Libya’da süren çatışmalarda Türkiye ve Mısır iki karşıt kutupta yer alıyor. Türkiye, Birleşmiş Milletler’in tanıdığı Ulusal Mutabakat Hükümeti (UMH)’ne destek verirken, Mısır yönetimi Libya’yla olan sınırının diğer yanına konuşlanmış olan General Halife Hafter kuvvetlerini destekliyor.

Türkiye, UMH’yle yaptığı mutabakatlar vasıtası ile sadece Doğu Akdeniz’de askeri ve hukuki üstünlük kazanmakla kalmamış aynı zamanda Libya’daki varlığını da uluslararası hukuk bağlamında güvenceye almış durumda.

Mısır’ın desteklediği Hafter kuvvetleri ise UMH’nin son operasyonlarıyla mevzi kaybederken yaşadıkları iç çekişmeler nedeniyle dağılma aşamasına gelmiş durumdalar.

Libya’da bugün varılan noktada, Ocak 2020’de Moskova’da düzenlenen zirvenin bir benzerinin tekrar edilmesi halinde sonuca varılması olası gözüküyor.
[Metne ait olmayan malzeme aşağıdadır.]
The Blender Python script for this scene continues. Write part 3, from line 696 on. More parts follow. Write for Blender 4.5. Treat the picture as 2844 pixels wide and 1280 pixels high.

Moskova’daki masada Türkiye ve Rusya yer alırken, Mısırlı yetkililerin de aynı salonda bulunduğu basına yansımıştı.

Türkiye bu yolla, askeri alanda kazandığı başarıları diplomatik alanda da tescil etme fırsatı yakalarken diğer yandan Mısır’la arasında kışkırtmalara neden olabilecek Libya sahasında güvenliği de sağlayabilir.

Aksi halde, çatışmaların devam etmesi durumunda özellikle Libya’da etkin olan Körfez ülkeleri ve İsrail’in, Türkiye ve Mısır’ı karşı karşıya getirmek için kışkırtmalara girişeceği askeri ve siyasi sürecin devam etmesi olası gözüküyor.

KAHİRE’DEN ŞAM’A UZANAN HAT

Sorunların çözümünde ısrar önemlidir fakat kimi zaman bakış açısını değiştirmek çözüme giden kapıların açılmasını kolaylaştırabilir.

Türkiye’de uzun süre Ankara ve Şam’ı bir araya getirme çabaları ön plana çıkarken, Kahire hep ikinci planda kaldı. Böyle bir sorun sıralaması yapılmasının, Türkiye ve Suriye’nin uzun kara sınırlarından tutunda göçmen meselesine kadar bir çok haklı nedeni var.

Fakat bugün geldiğimiz noktada, Ankara-Şam arası direkt temasın, kamuya açık bir biçimde, bir türlü kurulamadığını görüyoruz.

Ankara ve Kahire arasında normalleşme halinde, Türkiye’de siyasi iklim değişeceği gibi Kahire’yle köklü ilişkilere sahip Şam’da da etkileri olacaktır.

Halihazırda Moskova’nın, Ankara ve Şam’ı bir araya getirme çabalarına Kahire’nin de katılması normalleşmenin gerçekleşme ihtimalini artıracağı gibi Körfez ülkelerinin Suriye’deki krize müdahil olmasının da önüne geçmek kolaylaşacaktır.

Yazımızın başında da ifade ettiğimiz üzere Koronavirüs salgını sadece yıkımlar değil fırsatları da beraberinde getiriyor. Salgın diplomasisi bunlardan bir tanesi…

Yarın Ankara’dan Kahire’ye gönderilecek bir konteyner dolusu tıbbi yardım malzemesi, Akdeniz’in iki yakasının yakınlaşması için nicelikte küçük fakat nitelikte büyük bir adım olabilir.

Bitirmeden evvel, Doğu Akdeniz’de ilişkilerin yeni baştan şekillendiği bu süreçte, Türkiye'nin bölge siyasetlerinde çatlak intibası verecek idari ve diğer şekillerde atılan adımların, Türkiye'nin çıkarlarına zarar verdiğini belirtelim.